[Dataset items]
========================
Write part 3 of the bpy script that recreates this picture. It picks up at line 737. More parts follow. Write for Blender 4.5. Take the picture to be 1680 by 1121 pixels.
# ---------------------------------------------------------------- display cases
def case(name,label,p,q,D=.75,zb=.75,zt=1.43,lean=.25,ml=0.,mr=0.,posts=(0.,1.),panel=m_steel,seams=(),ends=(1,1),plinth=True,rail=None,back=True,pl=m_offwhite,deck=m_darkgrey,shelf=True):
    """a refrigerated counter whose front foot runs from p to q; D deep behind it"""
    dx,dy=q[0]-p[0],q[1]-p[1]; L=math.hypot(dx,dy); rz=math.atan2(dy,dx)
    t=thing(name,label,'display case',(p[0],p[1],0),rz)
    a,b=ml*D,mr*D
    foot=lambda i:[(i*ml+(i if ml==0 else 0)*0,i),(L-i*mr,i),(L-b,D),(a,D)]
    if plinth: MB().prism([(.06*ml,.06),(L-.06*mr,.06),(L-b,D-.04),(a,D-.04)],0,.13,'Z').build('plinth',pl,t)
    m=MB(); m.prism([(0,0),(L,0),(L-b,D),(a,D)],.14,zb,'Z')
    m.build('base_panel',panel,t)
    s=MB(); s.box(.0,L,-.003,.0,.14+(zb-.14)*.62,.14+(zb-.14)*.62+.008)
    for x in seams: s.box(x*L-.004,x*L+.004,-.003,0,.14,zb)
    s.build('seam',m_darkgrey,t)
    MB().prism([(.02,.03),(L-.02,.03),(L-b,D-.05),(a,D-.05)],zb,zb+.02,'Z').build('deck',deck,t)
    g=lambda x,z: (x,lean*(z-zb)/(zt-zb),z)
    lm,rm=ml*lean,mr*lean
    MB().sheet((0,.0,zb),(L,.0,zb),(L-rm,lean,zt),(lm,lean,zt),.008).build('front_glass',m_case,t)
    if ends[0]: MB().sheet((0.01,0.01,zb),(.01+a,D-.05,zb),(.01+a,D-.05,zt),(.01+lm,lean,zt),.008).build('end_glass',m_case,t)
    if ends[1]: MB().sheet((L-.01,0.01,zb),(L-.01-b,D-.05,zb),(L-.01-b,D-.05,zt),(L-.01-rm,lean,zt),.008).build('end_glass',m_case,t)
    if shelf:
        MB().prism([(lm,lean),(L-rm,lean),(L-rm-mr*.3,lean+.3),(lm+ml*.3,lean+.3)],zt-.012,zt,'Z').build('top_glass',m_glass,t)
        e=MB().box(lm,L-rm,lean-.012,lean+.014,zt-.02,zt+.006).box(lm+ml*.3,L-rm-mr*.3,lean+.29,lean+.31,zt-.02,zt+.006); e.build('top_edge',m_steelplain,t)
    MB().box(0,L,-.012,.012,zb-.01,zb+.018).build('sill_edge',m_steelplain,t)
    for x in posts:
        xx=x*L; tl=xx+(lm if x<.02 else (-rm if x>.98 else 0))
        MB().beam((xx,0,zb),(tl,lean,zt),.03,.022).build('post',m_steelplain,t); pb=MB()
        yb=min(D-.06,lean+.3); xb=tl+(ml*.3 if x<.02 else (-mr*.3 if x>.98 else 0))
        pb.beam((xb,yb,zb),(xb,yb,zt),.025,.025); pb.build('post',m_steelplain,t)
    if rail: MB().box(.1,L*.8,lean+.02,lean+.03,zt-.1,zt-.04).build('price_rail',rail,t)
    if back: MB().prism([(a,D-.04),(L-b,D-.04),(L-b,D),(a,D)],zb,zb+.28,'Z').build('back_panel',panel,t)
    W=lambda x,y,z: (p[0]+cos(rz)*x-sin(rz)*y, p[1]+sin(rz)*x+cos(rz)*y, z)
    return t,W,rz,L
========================
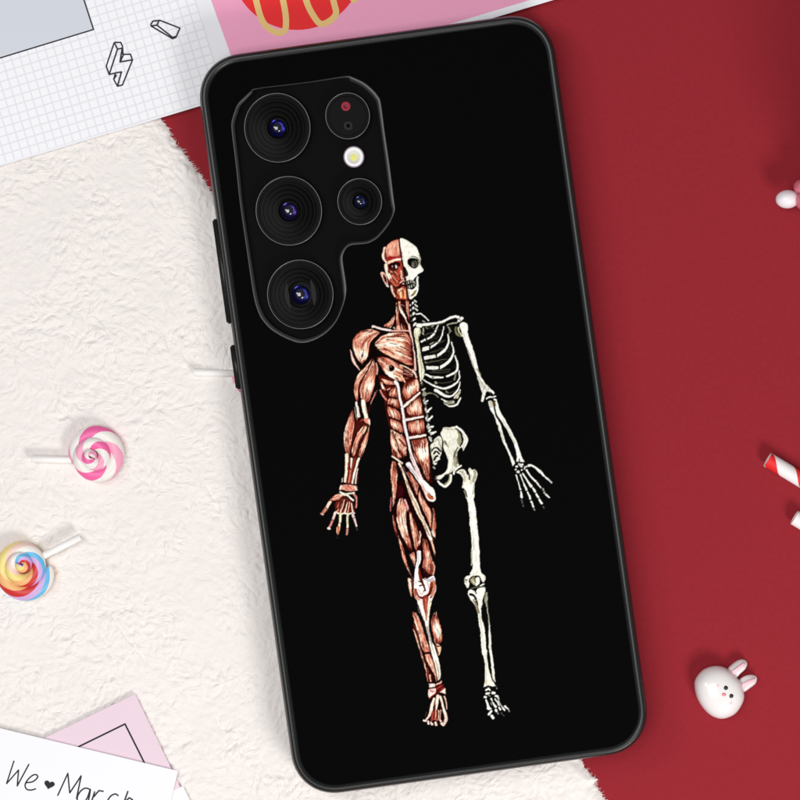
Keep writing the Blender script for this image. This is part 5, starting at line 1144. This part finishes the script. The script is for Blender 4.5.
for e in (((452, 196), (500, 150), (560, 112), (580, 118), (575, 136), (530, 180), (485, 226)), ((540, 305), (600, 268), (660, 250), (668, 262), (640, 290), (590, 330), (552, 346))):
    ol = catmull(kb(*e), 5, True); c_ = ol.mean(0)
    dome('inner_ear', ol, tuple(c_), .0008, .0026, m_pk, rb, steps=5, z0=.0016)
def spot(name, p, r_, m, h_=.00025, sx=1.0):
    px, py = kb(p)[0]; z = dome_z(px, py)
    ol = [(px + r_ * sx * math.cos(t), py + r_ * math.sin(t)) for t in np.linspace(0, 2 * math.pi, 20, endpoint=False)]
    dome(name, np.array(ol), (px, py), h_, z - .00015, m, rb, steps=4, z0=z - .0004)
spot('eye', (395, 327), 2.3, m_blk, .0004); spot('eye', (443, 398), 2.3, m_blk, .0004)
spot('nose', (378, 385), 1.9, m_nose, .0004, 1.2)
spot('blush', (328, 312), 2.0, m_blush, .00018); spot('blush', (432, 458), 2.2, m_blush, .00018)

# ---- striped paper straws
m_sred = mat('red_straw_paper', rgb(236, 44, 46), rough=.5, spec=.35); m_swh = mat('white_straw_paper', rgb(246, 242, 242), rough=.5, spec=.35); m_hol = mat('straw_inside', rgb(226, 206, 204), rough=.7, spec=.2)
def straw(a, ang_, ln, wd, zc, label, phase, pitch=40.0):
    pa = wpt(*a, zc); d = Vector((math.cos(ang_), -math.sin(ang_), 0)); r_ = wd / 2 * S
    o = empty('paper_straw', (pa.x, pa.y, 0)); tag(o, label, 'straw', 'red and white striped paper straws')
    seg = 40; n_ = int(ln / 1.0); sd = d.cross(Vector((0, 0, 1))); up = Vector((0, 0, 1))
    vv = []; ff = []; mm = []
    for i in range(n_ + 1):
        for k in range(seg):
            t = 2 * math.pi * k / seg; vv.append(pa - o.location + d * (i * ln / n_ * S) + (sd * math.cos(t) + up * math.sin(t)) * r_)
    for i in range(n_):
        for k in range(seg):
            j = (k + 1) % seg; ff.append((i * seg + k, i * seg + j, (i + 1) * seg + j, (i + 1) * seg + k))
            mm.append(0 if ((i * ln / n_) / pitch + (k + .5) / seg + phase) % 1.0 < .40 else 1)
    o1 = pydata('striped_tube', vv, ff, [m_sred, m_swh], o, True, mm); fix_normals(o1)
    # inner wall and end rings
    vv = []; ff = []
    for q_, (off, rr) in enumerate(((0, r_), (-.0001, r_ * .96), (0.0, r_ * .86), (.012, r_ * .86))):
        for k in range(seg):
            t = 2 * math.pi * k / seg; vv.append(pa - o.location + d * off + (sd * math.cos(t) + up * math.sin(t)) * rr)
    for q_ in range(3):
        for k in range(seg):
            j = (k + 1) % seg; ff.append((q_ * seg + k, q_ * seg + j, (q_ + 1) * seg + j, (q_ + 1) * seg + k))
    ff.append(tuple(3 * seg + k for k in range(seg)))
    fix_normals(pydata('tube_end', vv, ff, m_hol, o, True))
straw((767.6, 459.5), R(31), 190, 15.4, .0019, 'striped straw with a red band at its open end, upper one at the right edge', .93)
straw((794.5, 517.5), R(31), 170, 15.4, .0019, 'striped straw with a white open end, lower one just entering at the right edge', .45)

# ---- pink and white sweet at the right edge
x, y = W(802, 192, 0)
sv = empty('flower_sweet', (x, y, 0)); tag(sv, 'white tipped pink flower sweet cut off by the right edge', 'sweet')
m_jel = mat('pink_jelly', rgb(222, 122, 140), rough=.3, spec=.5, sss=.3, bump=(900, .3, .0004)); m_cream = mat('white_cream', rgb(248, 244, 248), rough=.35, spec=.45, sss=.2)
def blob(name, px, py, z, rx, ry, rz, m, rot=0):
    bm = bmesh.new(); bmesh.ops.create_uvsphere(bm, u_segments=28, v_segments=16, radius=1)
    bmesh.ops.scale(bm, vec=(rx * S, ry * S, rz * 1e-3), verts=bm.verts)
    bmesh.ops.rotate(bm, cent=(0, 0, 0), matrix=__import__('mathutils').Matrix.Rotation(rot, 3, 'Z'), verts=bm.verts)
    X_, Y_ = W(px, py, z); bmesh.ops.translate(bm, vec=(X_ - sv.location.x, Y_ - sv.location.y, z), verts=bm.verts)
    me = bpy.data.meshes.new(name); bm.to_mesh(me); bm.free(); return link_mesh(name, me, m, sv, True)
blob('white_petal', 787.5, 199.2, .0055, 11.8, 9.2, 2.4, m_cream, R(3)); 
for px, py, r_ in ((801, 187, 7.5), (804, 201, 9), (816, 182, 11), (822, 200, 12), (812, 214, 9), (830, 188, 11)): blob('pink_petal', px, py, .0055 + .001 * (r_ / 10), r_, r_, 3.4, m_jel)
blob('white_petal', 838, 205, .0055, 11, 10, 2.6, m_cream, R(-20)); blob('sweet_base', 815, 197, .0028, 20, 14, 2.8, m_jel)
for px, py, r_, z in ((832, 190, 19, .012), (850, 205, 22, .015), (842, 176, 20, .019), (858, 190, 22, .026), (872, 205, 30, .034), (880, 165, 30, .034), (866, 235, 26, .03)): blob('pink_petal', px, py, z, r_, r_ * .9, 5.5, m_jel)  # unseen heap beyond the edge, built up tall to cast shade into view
========================
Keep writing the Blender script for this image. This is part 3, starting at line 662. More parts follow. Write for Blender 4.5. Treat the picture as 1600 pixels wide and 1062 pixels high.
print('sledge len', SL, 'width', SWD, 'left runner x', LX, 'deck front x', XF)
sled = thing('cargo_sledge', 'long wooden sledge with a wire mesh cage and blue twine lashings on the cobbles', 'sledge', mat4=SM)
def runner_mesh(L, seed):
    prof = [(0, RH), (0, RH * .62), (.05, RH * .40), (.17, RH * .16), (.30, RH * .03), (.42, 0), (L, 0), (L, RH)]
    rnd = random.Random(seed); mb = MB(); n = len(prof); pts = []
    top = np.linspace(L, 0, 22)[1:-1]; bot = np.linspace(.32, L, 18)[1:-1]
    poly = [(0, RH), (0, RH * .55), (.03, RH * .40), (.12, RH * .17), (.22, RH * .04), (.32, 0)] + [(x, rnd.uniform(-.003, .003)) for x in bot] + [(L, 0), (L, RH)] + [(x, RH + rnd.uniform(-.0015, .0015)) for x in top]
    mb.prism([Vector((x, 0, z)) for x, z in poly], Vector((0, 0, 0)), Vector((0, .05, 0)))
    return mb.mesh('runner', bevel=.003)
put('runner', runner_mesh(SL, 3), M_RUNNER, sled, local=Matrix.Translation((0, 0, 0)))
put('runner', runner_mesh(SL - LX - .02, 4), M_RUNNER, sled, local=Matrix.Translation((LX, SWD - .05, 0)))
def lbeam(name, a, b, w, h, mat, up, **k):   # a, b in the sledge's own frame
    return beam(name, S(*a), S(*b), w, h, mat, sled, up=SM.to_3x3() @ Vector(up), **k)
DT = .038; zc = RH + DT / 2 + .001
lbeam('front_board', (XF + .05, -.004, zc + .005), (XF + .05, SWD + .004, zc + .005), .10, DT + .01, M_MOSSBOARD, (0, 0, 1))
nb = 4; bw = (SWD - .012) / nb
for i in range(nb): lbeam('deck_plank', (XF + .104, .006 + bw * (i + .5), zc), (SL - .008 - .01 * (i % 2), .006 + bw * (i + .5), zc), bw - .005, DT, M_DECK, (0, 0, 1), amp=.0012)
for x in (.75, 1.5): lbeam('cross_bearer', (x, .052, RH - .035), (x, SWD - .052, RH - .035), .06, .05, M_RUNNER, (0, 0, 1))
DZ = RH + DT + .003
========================
Above are the records. Copy the lines beginning at the one that has "is for Blender 4.5." and ending with the one that has "spot('blush', (328, 312), 2.0, m_blush, .00018);", unchanged.

Keep writing the Blender script for this image. This is part 5, starting at line 1144. This part finishes the script. The script is for Blender 4.5.
for e in (((452, 196), (500, 150), (560, 112), (580, 118), (575, 136), (530, 180), (485, 226)), ((540, 305), (600, 268), (660, 250), (668, 262), (640, 290), (590, 330), (552, 346))):
    ol = catmull(kb(*e), 5, True); c_ = ol.mean(0)
    dome('inner_ear', ol, tuple(c_), .0008, .0026, m_pk, rb, steps=5, z0=.0016)
def spot(name, p, r_, m, h_=.00025, sx=1.0):
    px, py = kb(p)[0]; z = dome_z(px, py)
    ol = [(px + r_ * sx * math.cos(t), py + r_ * math.sin(t)) for t in np.linspace(0, 2 * math.pi, 20, endpoint=False)]
    dome(name, np.array(ol), (px, py), h_, z - .00015, m, rb, steps=4, z0=z - .0004)
spot('eye', (395, 327), 2.3, m_blk, .0004); spot('eye', (443, 398), 2.3, m_blk, .0004)
spot('nose', (378, 385), 1.9, m_nose, .0004, 1.2)
spot('blush', (328, 312), 2.0, m_blush, .00018); spot('blush', (432, 458), 2.2, m_blush, .00018)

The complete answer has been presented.